Word for word, restate the lines from the start of the data below through the line containing "sc.view_settings.use_curve_mapping = False".

───── Given information ─────

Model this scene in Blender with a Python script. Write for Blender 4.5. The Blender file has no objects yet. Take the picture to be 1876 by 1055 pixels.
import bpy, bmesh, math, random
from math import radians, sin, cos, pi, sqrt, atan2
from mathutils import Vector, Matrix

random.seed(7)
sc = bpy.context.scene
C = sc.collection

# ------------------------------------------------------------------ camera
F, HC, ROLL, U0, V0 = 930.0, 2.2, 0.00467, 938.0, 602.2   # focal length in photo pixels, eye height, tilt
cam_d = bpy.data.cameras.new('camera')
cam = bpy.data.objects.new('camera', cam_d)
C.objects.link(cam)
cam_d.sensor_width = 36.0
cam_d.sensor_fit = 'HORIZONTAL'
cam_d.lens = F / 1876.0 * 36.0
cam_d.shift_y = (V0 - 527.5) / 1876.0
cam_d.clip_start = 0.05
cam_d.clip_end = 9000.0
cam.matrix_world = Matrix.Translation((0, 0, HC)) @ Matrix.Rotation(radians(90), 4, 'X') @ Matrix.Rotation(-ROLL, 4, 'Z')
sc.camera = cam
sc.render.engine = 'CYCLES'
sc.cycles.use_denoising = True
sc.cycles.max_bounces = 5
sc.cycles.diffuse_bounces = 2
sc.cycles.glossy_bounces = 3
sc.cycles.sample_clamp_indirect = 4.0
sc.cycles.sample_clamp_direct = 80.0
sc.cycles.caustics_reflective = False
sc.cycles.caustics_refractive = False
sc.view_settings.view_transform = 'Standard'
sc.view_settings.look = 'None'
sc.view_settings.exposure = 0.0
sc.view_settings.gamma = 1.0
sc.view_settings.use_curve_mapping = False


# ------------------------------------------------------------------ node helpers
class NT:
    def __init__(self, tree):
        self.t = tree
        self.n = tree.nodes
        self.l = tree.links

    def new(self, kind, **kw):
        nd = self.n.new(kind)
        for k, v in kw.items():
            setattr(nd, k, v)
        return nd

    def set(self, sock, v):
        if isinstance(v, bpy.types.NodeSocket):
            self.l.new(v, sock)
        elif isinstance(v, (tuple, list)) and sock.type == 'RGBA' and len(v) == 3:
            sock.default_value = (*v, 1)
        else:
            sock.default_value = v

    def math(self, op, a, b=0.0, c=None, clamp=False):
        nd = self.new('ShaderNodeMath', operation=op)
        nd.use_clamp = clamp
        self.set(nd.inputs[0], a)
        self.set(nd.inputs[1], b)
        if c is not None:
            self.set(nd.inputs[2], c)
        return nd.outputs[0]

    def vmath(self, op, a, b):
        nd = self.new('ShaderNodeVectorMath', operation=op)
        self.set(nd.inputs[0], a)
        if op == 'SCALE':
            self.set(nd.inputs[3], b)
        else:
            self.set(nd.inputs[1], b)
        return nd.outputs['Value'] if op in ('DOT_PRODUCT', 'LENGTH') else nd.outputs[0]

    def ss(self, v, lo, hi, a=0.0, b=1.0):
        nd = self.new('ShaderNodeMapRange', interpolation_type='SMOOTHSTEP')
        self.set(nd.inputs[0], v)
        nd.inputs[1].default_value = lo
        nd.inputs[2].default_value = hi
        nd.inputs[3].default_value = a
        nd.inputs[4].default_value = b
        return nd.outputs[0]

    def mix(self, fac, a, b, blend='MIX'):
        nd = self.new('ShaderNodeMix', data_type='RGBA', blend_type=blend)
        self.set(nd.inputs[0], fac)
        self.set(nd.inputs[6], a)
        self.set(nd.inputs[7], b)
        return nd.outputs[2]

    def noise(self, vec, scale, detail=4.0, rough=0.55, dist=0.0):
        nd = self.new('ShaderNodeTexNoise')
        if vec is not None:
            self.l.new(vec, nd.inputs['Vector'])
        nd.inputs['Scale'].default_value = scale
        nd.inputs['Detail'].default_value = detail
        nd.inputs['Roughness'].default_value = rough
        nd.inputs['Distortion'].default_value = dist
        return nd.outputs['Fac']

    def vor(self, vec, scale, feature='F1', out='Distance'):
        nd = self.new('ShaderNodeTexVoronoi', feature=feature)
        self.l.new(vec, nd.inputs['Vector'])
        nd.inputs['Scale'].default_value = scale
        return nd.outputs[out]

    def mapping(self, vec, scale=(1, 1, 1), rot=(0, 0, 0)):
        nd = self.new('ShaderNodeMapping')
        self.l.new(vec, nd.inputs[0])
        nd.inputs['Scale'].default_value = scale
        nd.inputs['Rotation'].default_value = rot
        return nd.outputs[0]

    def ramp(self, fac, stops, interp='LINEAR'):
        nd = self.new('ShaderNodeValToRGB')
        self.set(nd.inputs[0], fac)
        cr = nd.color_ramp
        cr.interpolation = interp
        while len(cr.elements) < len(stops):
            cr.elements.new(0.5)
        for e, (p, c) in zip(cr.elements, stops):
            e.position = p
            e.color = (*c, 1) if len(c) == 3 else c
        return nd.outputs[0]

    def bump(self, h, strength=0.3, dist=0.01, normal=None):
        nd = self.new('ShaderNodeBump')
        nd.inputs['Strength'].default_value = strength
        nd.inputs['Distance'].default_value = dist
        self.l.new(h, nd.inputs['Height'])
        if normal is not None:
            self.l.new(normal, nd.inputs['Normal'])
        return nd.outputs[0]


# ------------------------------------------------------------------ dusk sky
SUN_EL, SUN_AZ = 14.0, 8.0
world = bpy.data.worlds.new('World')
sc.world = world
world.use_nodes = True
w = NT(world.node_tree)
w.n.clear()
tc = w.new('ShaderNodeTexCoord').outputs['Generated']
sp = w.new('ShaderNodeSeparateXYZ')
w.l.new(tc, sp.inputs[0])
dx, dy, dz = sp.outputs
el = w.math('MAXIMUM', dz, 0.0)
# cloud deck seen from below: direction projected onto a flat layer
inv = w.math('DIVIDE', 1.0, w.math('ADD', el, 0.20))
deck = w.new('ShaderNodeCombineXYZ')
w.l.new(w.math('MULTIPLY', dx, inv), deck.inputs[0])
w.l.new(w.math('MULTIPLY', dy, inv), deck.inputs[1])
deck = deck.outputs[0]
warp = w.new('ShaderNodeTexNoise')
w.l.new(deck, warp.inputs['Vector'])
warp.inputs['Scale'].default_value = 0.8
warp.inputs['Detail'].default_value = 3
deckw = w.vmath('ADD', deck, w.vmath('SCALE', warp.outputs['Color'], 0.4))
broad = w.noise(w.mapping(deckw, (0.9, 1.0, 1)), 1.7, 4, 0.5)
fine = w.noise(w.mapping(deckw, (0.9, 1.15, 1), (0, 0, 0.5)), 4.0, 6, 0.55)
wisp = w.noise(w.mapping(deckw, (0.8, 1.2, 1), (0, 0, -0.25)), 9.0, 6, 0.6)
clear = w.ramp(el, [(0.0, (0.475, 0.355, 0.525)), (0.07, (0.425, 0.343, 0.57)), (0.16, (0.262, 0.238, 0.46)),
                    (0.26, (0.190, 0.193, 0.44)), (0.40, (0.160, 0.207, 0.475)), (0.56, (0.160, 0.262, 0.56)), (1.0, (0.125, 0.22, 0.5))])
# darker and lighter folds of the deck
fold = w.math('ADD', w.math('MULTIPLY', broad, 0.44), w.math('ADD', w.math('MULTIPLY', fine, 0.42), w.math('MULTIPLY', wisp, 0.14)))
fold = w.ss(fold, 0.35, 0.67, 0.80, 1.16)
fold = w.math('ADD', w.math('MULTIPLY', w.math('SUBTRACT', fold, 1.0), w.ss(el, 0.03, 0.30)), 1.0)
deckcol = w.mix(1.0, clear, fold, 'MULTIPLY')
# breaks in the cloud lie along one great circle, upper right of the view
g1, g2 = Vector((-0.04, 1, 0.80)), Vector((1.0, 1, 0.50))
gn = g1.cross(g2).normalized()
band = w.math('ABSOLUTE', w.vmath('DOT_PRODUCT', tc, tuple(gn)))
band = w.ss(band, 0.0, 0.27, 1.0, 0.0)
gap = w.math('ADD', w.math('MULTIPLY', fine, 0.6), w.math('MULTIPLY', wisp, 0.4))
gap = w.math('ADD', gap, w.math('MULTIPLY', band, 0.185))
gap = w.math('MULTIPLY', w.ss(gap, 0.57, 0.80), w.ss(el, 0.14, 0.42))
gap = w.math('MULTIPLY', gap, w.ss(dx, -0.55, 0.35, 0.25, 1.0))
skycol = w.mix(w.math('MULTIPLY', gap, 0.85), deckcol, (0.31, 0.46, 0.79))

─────

Exercise answer:
Model this scene in Blender with a Python script. Write for Blender 4.5. The Blender file has no objects yet. Take the picture to be 1876 by 1055 pixels.
import bpy, bmesh, math, random
from math import radians, sin, cos, pi, sqrt, atan2
from mathutils import Vector, Matrix

random.seed(7)
sc = bpy.context.scene
C = sc.collection

# ------------------------------------------------------------------ camera
F, HC, ROLL, U0, V0 = 930.0, 2.2, 0.00467, 938.0, 602.2   # focal length in photo pixels, eye height, tilt
cam_d = bpy.data.cameras.new('camera')
cam = bpy.data.objects.new('camera', cam_d)
C.objects.link(cam)
cam_d.sensor_width = 36.0
cam_d.sensor_fit = 'HORIZONTAL'
cam_d.lens = F / 1876.0 * 36.0
cam_d.shift_y = (V0 - 527.5) / 1876.0
cam_d.clip_start = 0.05
cam_d.clip_end = 9000.0
cam.matrix_world = Matrix.Translation((0, 0, HC)) @ Matrix.Rotation(radians(90), 4, 'X') @ Matrix.Rotation(-ROLL, 4, 'Z')
sc.camera = cam
sc.render.engine = 'CYCLES'
sc.cycles.use_denoising = True
sc.cycles.max_bounces = 5
sc.cycles.diffuse_bounces = 2
sc.cycles.glossy_bounces = 3
sc.cycles.sample_clamp_indirect = 4.0
sc.cycles.sample_clamp_direct = 80.0
sc.cycles.caustics_reflective = False
sc.cycles.caustics_refractive = False
sc.view_settings.view_transform = 'Standard'
sc.view_settings.look = 'None'
sc.view_settings.exposure = 0.0
sc.view_settings.gamma = 1.0
sc.view_settings.use_curve_mapping = False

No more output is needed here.